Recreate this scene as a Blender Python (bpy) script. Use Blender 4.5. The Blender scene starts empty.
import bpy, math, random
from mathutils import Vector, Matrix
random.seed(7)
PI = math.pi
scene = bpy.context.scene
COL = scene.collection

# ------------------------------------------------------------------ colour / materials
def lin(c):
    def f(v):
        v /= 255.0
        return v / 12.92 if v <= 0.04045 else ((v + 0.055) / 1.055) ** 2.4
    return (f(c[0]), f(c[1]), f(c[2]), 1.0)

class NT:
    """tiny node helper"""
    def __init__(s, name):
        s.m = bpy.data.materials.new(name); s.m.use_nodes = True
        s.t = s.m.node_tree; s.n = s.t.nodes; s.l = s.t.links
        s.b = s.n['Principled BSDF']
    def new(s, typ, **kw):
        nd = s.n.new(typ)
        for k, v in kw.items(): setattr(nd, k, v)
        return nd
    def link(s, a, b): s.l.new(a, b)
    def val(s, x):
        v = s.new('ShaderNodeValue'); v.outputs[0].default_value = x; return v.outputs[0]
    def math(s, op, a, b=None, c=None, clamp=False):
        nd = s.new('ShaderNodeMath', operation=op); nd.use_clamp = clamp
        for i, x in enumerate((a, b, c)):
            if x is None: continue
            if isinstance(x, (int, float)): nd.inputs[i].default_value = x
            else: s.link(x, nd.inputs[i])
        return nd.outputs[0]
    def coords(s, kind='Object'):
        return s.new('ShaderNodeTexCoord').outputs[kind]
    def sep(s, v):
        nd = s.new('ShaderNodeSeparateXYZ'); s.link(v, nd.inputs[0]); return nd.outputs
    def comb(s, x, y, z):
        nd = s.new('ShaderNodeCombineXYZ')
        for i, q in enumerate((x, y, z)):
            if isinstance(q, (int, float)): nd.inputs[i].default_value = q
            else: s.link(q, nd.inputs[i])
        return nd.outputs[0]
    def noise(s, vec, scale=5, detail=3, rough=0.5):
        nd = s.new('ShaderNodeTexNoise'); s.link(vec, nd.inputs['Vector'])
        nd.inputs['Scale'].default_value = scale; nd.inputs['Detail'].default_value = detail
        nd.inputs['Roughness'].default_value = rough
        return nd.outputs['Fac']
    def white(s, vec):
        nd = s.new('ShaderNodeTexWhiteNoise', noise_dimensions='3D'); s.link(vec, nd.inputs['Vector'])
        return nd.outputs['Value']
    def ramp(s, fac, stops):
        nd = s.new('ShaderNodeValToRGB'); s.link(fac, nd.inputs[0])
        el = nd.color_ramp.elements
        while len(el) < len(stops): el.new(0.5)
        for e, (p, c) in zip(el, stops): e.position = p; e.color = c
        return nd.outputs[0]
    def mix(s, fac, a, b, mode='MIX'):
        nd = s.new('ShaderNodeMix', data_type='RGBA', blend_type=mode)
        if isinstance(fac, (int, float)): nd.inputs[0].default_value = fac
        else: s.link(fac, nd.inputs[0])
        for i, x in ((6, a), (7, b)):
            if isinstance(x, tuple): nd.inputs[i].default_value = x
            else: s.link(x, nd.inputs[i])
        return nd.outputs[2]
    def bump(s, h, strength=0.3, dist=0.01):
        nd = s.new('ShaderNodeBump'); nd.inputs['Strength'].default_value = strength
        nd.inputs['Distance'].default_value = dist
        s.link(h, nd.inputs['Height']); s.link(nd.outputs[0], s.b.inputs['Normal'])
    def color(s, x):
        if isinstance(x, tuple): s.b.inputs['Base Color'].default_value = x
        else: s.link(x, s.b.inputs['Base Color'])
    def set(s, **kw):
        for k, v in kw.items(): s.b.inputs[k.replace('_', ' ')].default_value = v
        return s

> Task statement
From the very first line of the data through the line with "COL = scene.collection" in it, please reproduce each line exactly and output nothing more.

> Exercise response
Recreate this scene as a Blender Python (bpy) script. Use Blender 4.5. The Blender scene starts empty.
import bpy, math, random
from mathutils import Vector, Matrix
random.seed(7)
PI = math.pi
scene = bpy.context.scene
COL = scene.collection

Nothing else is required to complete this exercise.